I have one foot in the print world and one in the digital one.
I still get my New York Times delivered every morning. But I usually read it on my iPhone or iPad, since a print subscription gets me through the digital pay wall. My magazines are still piled in somewhat dusty stacks in the living room. But when I DO read them (again – print buys digital) it’s mostly on the iPad. You get the drift.
I also read most of my books on my Kindle app. Currently I have maybe 10 in varying stages of consumption. I like the freedom to “carry” my weightless books wherever I go. I read one entire book last summer on my iPhone during daily Prague Metro trips.

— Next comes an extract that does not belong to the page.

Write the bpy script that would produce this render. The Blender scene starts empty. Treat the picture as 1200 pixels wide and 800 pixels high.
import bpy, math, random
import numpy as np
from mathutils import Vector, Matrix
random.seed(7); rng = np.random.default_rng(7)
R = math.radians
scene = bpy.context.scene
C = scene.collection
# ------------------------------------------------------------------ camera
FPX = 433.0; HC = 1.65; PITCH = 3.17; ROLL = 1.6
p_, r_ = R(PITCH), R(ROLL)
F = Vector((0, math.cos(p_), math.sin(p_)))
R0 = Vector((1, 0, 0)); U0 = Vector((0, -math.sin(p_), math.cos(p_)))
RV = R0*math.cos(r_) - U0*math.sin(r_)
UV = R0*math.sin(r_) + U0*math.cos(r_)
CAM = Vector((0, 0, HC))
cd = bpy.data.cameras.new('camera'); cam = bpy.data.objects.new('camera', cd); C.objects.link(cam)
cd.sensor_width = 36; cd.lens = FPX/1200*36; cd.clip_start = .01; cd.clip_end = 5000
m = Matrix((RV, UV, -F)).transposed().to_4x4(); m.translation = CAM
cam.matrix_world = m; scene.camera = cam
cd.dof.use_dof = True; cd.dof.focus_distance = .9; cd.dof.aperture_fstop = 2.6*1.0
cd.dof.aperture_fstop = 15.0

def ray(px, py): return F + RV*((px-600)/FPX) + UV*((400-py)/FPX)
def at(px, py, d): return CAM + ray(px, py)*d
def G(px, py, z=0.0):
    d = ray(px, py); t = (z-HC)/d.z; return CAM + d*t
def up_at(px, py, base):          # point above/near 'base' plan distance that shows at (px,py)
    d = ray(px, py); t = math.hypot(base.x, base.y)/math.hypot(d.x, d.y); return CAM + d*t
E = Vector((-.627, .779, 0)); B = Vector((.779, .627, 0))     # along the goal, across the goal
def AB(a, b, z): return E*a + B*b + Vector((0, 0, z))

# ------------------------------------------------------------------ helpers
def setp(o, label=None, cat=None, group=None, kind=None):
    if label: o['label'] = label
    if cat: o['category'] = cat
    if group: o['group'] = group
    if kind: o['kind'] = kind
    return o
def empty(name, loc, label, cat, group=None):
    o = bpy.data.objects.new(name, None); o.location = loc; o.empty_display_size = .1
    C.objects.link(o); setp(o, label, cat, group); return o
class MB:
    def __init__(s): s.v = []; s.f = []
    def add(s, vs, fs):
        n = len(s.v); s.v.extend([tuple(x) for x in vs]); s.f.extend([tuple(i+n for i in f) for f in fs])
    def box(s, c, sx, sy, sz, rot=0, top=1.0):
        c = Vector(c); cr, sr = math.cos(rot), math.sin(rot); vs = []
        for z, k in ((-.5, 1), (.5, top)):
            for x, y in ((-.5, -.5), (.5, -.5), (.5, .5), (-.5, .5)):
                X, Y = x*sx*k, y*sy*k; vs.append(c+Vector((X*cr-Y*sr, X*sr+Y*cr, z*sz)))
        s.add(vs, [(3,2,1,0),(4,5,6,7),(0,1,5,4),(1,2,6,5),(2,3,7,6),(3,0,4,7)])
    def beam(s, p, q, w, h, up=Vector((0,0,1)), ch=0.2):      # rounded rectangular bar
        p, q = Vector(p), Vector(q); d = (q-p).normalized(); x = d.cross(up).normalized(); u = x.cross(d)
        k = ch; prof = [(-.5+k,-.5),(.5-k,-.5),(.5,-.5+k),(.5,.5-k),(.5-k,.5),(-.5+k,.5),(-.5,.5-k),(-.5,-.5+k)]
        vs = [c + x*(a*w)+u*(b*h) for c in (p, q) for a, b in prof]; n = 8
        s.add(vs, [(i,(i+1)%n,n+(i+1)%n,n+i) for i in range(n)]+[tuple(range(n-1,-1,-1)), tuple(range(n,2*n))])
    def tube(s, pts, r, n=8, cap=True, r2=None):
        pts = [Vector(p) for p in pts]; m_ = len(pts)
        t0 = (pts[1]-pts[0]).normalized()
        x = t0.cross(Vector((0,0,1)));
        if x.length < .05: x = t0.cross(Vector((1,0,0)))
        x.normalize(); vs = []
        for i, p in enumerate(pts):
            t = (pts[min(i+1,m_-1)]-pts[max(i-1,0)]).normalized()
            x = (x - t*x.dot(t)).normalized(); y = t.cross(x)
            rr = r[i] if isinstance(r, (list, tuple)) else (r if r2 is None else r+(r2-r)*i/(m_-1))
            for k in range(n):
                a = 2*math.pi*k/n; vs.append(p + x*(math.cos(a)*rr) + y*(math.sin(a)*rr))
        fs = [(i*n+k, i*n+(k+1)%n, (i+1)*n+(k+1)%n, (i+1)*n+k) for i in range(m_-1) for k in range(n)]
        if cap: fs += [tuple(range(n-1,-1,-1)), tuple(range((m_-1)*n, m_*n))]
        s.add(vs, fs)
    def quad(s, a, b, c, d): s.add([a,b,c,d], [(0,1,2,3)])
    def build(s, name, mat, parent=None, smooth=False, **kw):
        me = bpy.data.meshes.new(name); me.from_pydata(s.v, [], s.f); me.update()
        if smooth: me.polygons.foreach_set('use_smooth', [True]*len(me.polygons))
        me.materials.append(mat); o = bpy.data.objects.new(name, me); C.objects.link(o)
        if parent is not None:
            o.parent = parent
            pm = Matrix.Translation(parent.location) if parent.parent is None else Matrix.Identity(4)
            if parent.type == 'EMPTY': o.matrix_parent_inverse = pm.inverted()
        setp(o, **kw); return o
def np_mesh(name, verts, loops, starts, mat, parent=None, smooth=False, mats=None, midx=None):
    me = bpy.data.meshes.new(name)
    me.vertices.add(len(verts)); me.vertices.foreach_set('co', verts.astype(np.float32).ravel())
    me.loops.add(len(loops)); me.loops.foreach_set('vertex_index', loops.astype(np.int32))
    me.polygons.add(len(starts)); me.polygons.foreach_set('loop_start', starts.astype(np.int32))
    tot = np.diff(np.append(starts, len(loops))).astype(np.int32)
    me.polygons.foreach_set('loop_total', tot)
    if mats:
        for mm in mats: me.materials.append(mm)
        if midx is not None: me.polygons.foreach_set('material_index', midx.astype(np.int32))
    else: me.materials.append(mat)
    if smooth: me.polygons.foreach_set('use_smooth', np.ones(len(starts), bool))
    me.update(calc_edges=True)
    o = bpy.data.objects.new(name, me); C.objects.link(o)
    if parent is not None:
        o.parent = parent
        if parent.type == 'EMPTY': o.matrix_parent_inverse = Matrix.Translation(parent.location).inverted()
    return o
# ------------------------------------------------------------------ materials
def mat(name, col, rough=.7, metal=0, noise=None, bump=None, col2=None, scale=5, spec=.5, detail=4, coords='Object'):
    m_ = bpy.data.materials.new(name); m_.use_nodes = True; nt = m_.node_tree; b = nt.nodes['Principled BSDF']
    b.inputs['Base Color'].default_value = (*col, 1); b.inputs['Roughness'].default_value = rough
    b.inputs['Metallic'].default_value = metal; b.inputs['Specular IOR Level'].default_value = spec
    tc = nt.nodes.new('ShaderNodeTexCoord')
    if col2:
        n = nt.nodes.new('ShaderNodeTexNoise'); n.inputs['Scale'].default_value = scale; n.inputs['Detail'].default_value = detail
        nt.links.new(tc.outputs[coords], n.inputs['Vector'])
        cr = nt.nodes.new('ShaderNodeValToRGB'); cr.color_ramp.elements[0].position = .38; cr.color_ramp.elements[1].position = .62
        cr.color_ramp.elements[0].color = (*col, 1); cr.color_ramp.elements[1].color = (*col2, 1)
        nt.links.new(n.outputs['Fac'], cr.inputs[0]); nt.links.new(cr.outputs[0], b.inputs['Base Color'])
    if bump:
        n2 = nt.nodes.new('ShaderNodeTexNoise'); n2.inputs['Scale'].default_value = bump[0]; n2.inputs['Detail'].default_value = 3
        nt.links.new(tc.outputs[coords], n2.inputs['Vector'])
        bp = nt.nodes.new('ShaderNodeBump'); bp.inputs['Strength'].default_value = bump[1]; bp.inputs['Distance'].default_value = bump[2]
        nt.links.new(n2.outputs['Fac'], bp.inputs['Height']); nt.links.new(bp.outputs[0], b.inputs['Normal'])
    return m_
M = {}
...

Digital is always there. Especially when you’re always on the go. But news apps and e-books have to compete constantly with Facebook and Twitter and all the other social media apps you carry along. Which can – and DO – suck up all the air in the room. Or time in your life. Note I said I read ONE book last summer. And that only because there’s no wifi connection underground.

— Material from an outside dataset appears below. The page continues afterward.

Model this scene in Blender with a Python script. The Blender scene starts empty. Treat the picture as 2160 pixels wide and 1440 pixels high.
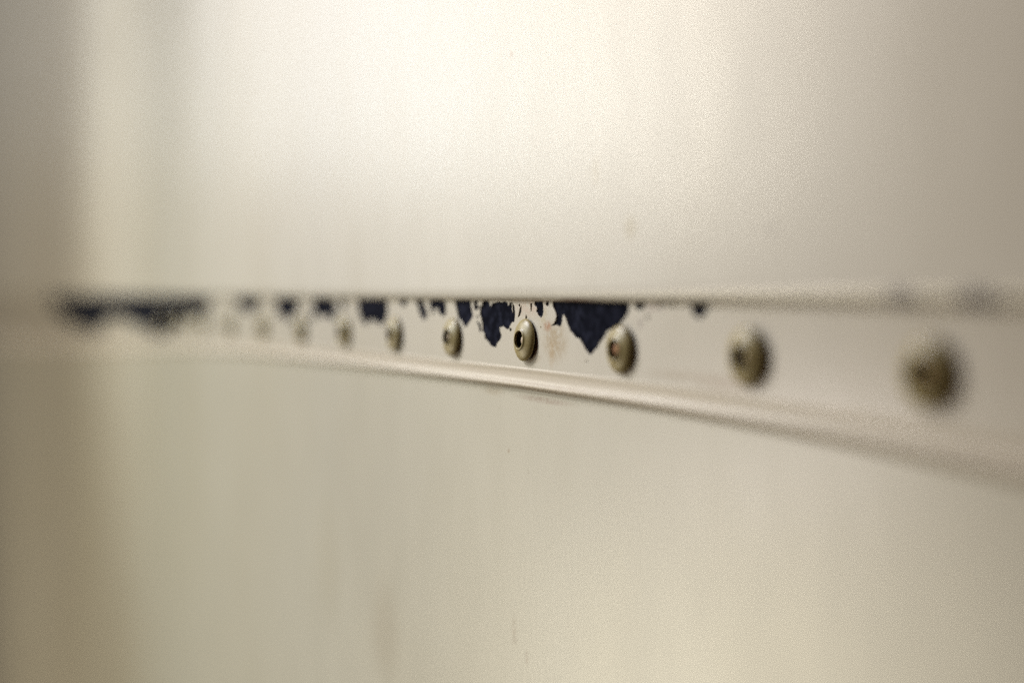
import bpy, bmesh, math, random
from mathutils import Vector, noise

S = bpy.context.scene
COL = S.collection
MM = 0.001

# ------------------------------------------------------------------ camera, light, exposure
cam_d = bpy.data.cameras.new("camera")
cam = bpy.data.objects.new("camera", cam_d)
COL.objects.link(cam)
cam.location = (0.3287, -0.1699, 0.0)
FWD = Vector((-0.8932 * math.cos(0.0374), 0.4488 * math.cos(0.0374), -math.sin(0.0374)))
fwd = Vector((-math.cos(math.atan(1380 / 2750)), math.sin(math.atan(1380 / 2750)), 0))
FWD = Vector((fwd.x * math.cos(0.03744), fwd.y * math.cos(0.03744), -math.sin(0.03744)))
cam.rotation_euler = FWD.to_track_quat('-Z', 'Y').to_euler()
cam_d.sensor_width = 36.0
cam_d.lens = 2750 / 2160 * 36.0
cam_d.clip_start = 0.01
cam_d.clip_end = 100
cam_d.dof.use_dof = True
cam_d.dof.focus_distance = 0.3685
cam_d.dof.aperture_fstop = 3.1
S.camera = cam
S.render.resolution_x, S.render.resolution_y = 1024, 682

W = bpy.data.worlds.new("World")
S.world = W
W.use_nodes = True
bg = W.node_tree.nodes["Background"]
bg.inputs[0].default_value = (1.0, 0.35, 0.22, 1)
bg.inputs[1].default_value = 0.02


def lamp(name, loc, target, w, h, power, color, spread=180):
    d = bpy.data.lights.new(name, 'AREA')
    d.shape = 'RECTANGLE'
    d.size, d.size_y = w, h
    d.energy = power
    d.color = color
    d.spread = math.radians(spread)
    o = bpy.data.objects.new(name, d)
    COL.objects.link(o)
    o.location = loc
    o.rotation_euler = (Vector(target) - Vector(loc)).to_track_quat('-Z', 'Y').to_euler()
    return o


def spot(name, loc, target, cone, power, color, tall=1.0):
    d = bpy.data.lights.new(name, 'SPOT')
    d.spot_size = math.radians(cone)
    d.spot_blend = 1.0
    d.shadow_soft_size = 0.06
    d.energy = power
    d.color = color
    o = bpy.data.objects.new(name, d)
    COL.objects.link(o)
    o.location = loc
    o.scale = (1, tall, 1)
    o.rotation_euler = (Vector(target) - Vector(loc)).to_track_quat('-Z', 'Y').to_euler()
    return o


# tall windows in the end wall of the room, mirrored softly in the glossy enamel
lamp("window_light_narrow", (-5.0, -1.70, 1.69), (-4.0, -1.70, 1.69), 0.50, 2.42, 8.5, (0.93, 0.98, 1.0))
lamp("window_light_middle", (-5.0, -2.30, 1.69), (-4.0, -2.30, 1.69), 0.50, 2.42, 23.0, (0.86, 0.95, 1.0))
lamp("fill_panel_wide", (-5.0, -3.40, 1.68), (-4.0, -3.40, 1.68), 0.70, 2.44, 108.0, (1.0, 0.94, 0.82))  # added panel, not a known window; lifts the wall right of centre
# added lamps without a visible source: rivets throw their shadows towards the camera
lamp("key_fill", (-0.35, -0.30, 0.40), (-0.05, 0.0, 0.08), 0.15, 0.15, 0.60, (0.94, 0.91, 1.0), 100)  # added key, brightens the top centre of the wall
lamp("warm_fill", (-0.8, -0.6, 0.4), (0.0, 0.0, 0.1), 0.2, 0.2, 0.20, (1.0, 0.7, 0.35))  # added warm fill close to the wall, no ceiling fixture
lamp("low_fill", (-1.3, -1.1, -0.7), (-0.2, 0.0, -0.1), 0.6, 0.6, 7.5, (1.0, 0.90, 0.68))  # added fill from below, brightens the lower right
spot("fill_spot_far", (-1.2, -1.0, 0.3), (-0.64, 0.0, 0.14), 14, 18.0, (0.97, 1.0, 1.0), 2.6)  # added narrow spot, makes the bright upright band at far left
spot("fill_spot_far_soft", (-1.2, -1.0, 0.3), (-0.62, 0.0, 0.14), 30, 9.0, (1.0, 1.0, 0.97), 1.6)  # added wider spot, softens the edge of that band
spot("fill_spot_middle", (-1.2, -1.1, -0.25), (-0.15, 0.0, -0.10), 26, 8.7, (1.0, 0.90, 0.84))  # added spot, lifts the lower panel around the middle
spot("fill_spot_wide", (-0.9, -1.2, 0.5), (-0.25, 0.0, -0.22), 34, 31.0, (0.80, 0.94, 1.0))  # added spot, main pool of light on the lower panel
spot("fill_spot_low", (-1.1, -1.0, 0.5), (-0.45, 0.0, -0.25), 44, 12.4, (1.0, 0.98, 0.76))  # added spot for the lower left, falling off to the right
spot("fill_spot_near", (-0.9, -0.9, 0.9), (0.04, 0.0, -0.04), 11, 40.4, (0.96, 1.0, 1.0))  # added tight spot, brightens the wall around the focus point

S.view_settings.view_transform = 'Standard'
S.view_settings.look = 'None'
S.view_settings.exposure = 0.0
S.view_settings.gamma = 1.0
S.render.engine = 'CYCLES'
S.cycles.use_denoising = False
S.cycles.use_adaptive_sampling = False
S.cycles.max_bounces = 8
S.cycles.use_light_tree = False
S.cycles.sample_clamp_direct = 6.0
S.cycles.sample_clamp_indirect = 3.0
S.cycles.light_sampling_threshold = 0.0


# ------------------------------------------------------------------ helpers
def lerp_table(tab, x):
    if x <= tab[0][0]:
        return tab[0][1]
    for (a, va), (b, vb) in zip(tab, tab[1:]):
        if x <= b:
            t = (x - a) / (b - a)
            return va + (vb - va) * t
    return tab[-1][1]


# drop of the joint strip's lower edge below eye level along the wall, mm
EDGE = [(-1900, 2.9), (-1364, 2.45), (-949, 1.98), (-651, 1.55), (-422, 1.235), (-283, 1.09), (-118, 1.027),
        (0, 1.005), (60, 1.018), (106, 1.05), (142, 1.083), (177, 1.135), (260, 1.27)]


def wf(x):                      # x in mm, smoothed
    return sum(lerp_table(EDGE, x + k * 9) for k in (-2, -1, 0, 1, 2)) / 5


def link(name, mesh, mat, parent=None):
    o = bpy.data.objects.new(name, mesh)
    COL.objects.link(o)
    if mat:
        mesh.materials.append(mat)
    if parent:
        o.parent = parent
    return o


def smooth(me):
    me.polygons.foreach_set("use_smooth", [True] * len(me.polygons))


def frange(a, b, st):
    out = []
    while a < b - 1e-6:
        out.append(a)
        a += st
    out.append(b)
    return out


def xs_stations(x0, x1):
    xs, x = [x0], x0
    while x < x1:
        st = 3 if -120 < x < 230 else 8 if x > -400 else 25
        x += st
        xs.append(min(x, x1))
    return xs


def sheet(name, rows, xs, mat, parent=None):
    """rows: function x -> list of (y, z) in mm; skinned along the wall."""
    me = bpy.data.meshes.new(name)
    V, Fc = [], []
    n = None
    for x in xs:
        r = rows(x)
        n = len(r)
        V += [(x * MM, y * MM, z * MM) for y, z in r]
    for i in range(len(xs) - 1):
        for j in range(n - 1):
            a = i * n + j
            Fc.append((a, a + n, a + n + 1, a + 1))
    me.from_pydata(V, [], Fc)
    me.update()
    smooth(me)
    return link(name, me, mat, parent)


# ------------------------------------------------------------------ materials
def new_mat(name):
    m = bpy.data.materials.new(name)
    m.use_nodes = True
    nt = m.node_tree
    return m, nt, nt.nodes["Principled BSDF"]


class N:
    def __init__(s, nt):
        s.nt = nt
        s.tc = nt.nodes.new("ShaderNodeTexCoord").outputs["Object"]

    def map(s, scale, loc=(0, 0, 0), src=None):
        m = s.nt.nodes.new("ShaderNodeMapping")
        m.inputs["Scale"].default_value = scale
        m.inputs["Location"].default_value = loc
        s.nt.links.new(src or s.tc, m.inputs[0])
        return m.outputs[0]

    def noise(s, vec, scale=1, detail=3, rough=.5):
        n = s.nt.nodes.new("ShaderNodeTexNoise")
        n.inputs["Scale"].default_value = scale
        n.inputs["Detail"].default_value = detail
        n.inputs["Roughness"].default_value = rough
        s.nt.links.new(vec, n.inputs["Vector"])
        return n.outputs[0]

    def ramp(s, fac, a, b, va=0.0, vb=1.0):
        r = s.nt.nodes.new("ShaderNodeMapRange")
        r.interpolation_type = 'SMOOTHSTEP'
        for k, v in zip((1, 2, 3, 4), (a, b, va, vb)):
            r.inputs[k].default_value = v
        s.nt.links.new(fac, r.inputs[0])
        return r.outputs[0]

    def math(s, op, a, b=None):
        m = s.nt.nodes.new("ShaderNodeMath")
        m.operation = op
        for i, v in enumerate((a, b)):
            if v is None:
                continue
            if isinstance(v, (int, float)):
                m.inputs[i].default_value = v
            else:
                s.nt.links.new(v, m.inputs[i])
        return m.outputs[0]

    def mix(s, fac, a, b):
        m = s.nt.nodes.new("ShaderNodeMix")
        m.data_type = 'RGBA'
        for sock, v in ((m.inputs[0], fac), (m.inputs[6], a), (m.inputs[7], b)):
            if isinstance(v, tuple):
                sock.default_value = (*v, 1)
            elif isinstance(v, (int, float)):
                sock.default_value = v
            else:
                s.nt.links.new(v, sock)
        return m.outputs[2]

    def blob(s, x, z, rx, rz, soft=.5):
        """mask of a stain centred on (x, z) mm with radii in mm."""
        v = s.map((1000 / rx, 0, 1000 / rz), (-x / rx, 0, -z / rz))
        l = s.nt.nodes.new("ShaderNodeVectorMath")
        l.operation = 'LENGTH'
        s.nt.links.new(v, l.inputs[0])
        return s.ramp(l.outputs["Value"], 1 + soft, max(0, 1 - soft))

    def bump(s, h, strength, dist, prev=None):
        b = s.nt.nodes.new("ShaderNodeBump")
        b.inputs["Strength"].default_value = strength
        b.inputs["Distance"].default_value = dist
        s.nt.links.new(h, b.inputs["Height"])
        if prev is not None:
            s.nt.links.new(prev, b.inputs["Normal"])
        return b.outputs[0]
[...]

I am not alone in this discovery, apparently. The US Census Bureau data just released this week show that bookstore sales rose by 2 and a half percent last year — the first such increase since 2007! In fact, e-book sales fell in 2015 — while old fashioned print sales rose. For many – that pile of books on the kitchen table still seems to compel us to pick one up and retire with it to the couch.
Fact is — much as I love my digital print apps – when a newspaper is sitting in front of me, I can save one or two of the sections to read later. Which can be a lot harder to do with constantly refreshing digital content burying the older stories. You can say news is meant to be read immediately. And you’d be right. But there’s a lot which passes for news these days which can wait a few days. Just ask the geniuses at Twitter who are trying to destroy the much loved chronological timeline tweet feed in favor of Facebook-like, algorithm-chosen “most important” tweets.

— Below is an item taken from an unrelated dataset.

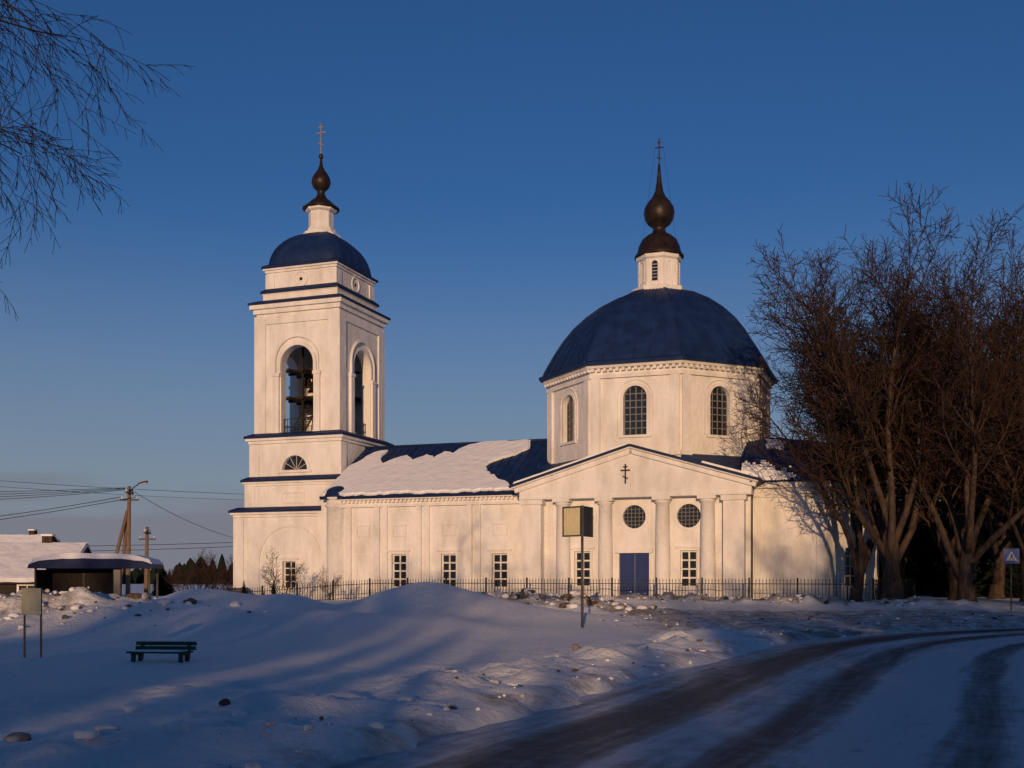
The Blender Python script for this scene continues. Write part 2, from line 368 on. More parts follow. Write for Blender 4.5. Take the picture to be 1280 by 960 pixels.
# --- main body / portico
bd=MB(); bg=MB()
bc=23.1
bd.box(16.2,30.0,-4.25,11.3,-1.5,7.4,'wall')
Fp=Face(bd,(bc,-4.6,0),X,-Y)
dr=rect(-.95,.95,.3,3.2)
pholes=[dr]
for s_ in(-3.3,3.4): pholes.append(rect(s_-.52,s_+.52,1.1,3.35))
for s_ in(-3.3,.02,3.4): pholes.append(circ(s_,5.45,.72))
Fp.plate(rect(-7.1,7.1,-1.5,7.4),pholes,-.35,0,'wall')
for s_ in(-3.3,3.4): Fp.window(s_,1.04,1.1,3.35,'rect',bg,2,4,ring=.15,dep=-.2,bt=.05)
for s_ in(-3.3,.02,3.4):
    bg.plate(circ(s_,5.45,.72),[],Fp.O,X,Z,-Y,-.32,-.28,'glass')
    Fp.plate(circ(s_,5.45,.93),[circ(s_,5.45,.73)],-.01,.07,'wall')
    for k in range(-2,3):
        hw=math.sqrt(.72**2-(k*.24)**2)
        bg.plate(rect(s_-hw,s_+hw,5.45+k*.24-.018,5.45+k*.24+.018),[],Fp.O,X,Z,-Y,-.278,-.25,'grille')
        bg.plate(rect(s_+k*.24-.018,s_+k*.24+.018,5.45-hw,5.45+hw),[],Fp.O,X,Z,-Y,-.278,-.252,'grille')
for sx in(-1,1):
    bg.plate(rect(min(sx*.02,sx*.93),max(sx*.02,sx*.93),.3,3.18),[],Fp.O,X,Z,-Y,-.3,-.2,'door')
    for z0,z1 in((.5,1.2),(1.35,2.3),(2.45,3.0)):
        bg.plate(rect(min(sx*.15,sx*.8),max(sx*.15,sx*.8),z0,z1),[],Fp.O,X,Z,-Y,-.21,-.17,'door')
Fp.plate(rect(-1.2,1.2,3.22,3.5),[],-.01,.2,'wall')
bd.box(bc-1.8,bc+1.8,-6.4,-4.6,-1,.25,'wall')
for s_ in(-4.5,-1.75,1.85,4.6):
    bd.lathe(bc+s_,-4.85,[(.62,-1.5),(.62,.55),(.52,.6),(.47,.75),(.46,2.5),(.41,6.25),(.5,6.3),(.5,6.42),(.42,6.44)],24,'wall')
    bd.box(bc+s_-.56,bc+s_+.56,-5.41,-4.5,6.42,6.62,'wall')
for s_ in(-6.45,6.2):
    bd.box(bc+s_-.62,bc+s_+.62,-5.3,-4.3,-1.5,6.3,'wall'); bd.box(bc+s_-.75,bc+s_+.75,-5.43,-4.2,6.3,6.6,'wall'); bd.box(bc+s_-.78,bc+s_+.78,-5.46,-4.2,-1.5,.55,'wall')
zc=7.55; za=9.72; hw=7.25
Fq=Face(bd,(bc,-5.35,0),X,-Y)
Fq.plate(rect(-hw,hw,6.62,7.3),[],-.9,0,'wall')
Fq.plate([(-hw,7.3),(hw,7.3),(0,za-.12)],[],-.9,-.003,'wall')
Fq.plate(rect(-hw,hw,6.62,6.78),[],-.01,.07,'wall')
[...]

As for magazines – unless I’m traveling – I tend not to read the digital versions — even after I’ve diligently downloaded them, chuckled approvingly at Time’s digital front page (which always comes together in ways weird and wonderful) and left one open at a video extra on my iPad as an incentive. The real thing is so much easier to leaf through, gulp down a thought or column or photo — and move on.
So I live in a world where print and digital mesh. Somewhat seamlessly. A kind of Never Land for pre-Millenial generations. Flexible. As portable as I want to make it. Always available anywhere in any form.
Right now I’m going to grab the Science Times section of today’s print version of the Times and read a few stories. While I eat a greasy, mayonnaise loaded tuna sandwich. Try that on the iMedia glass screens. You’ll never get them clean.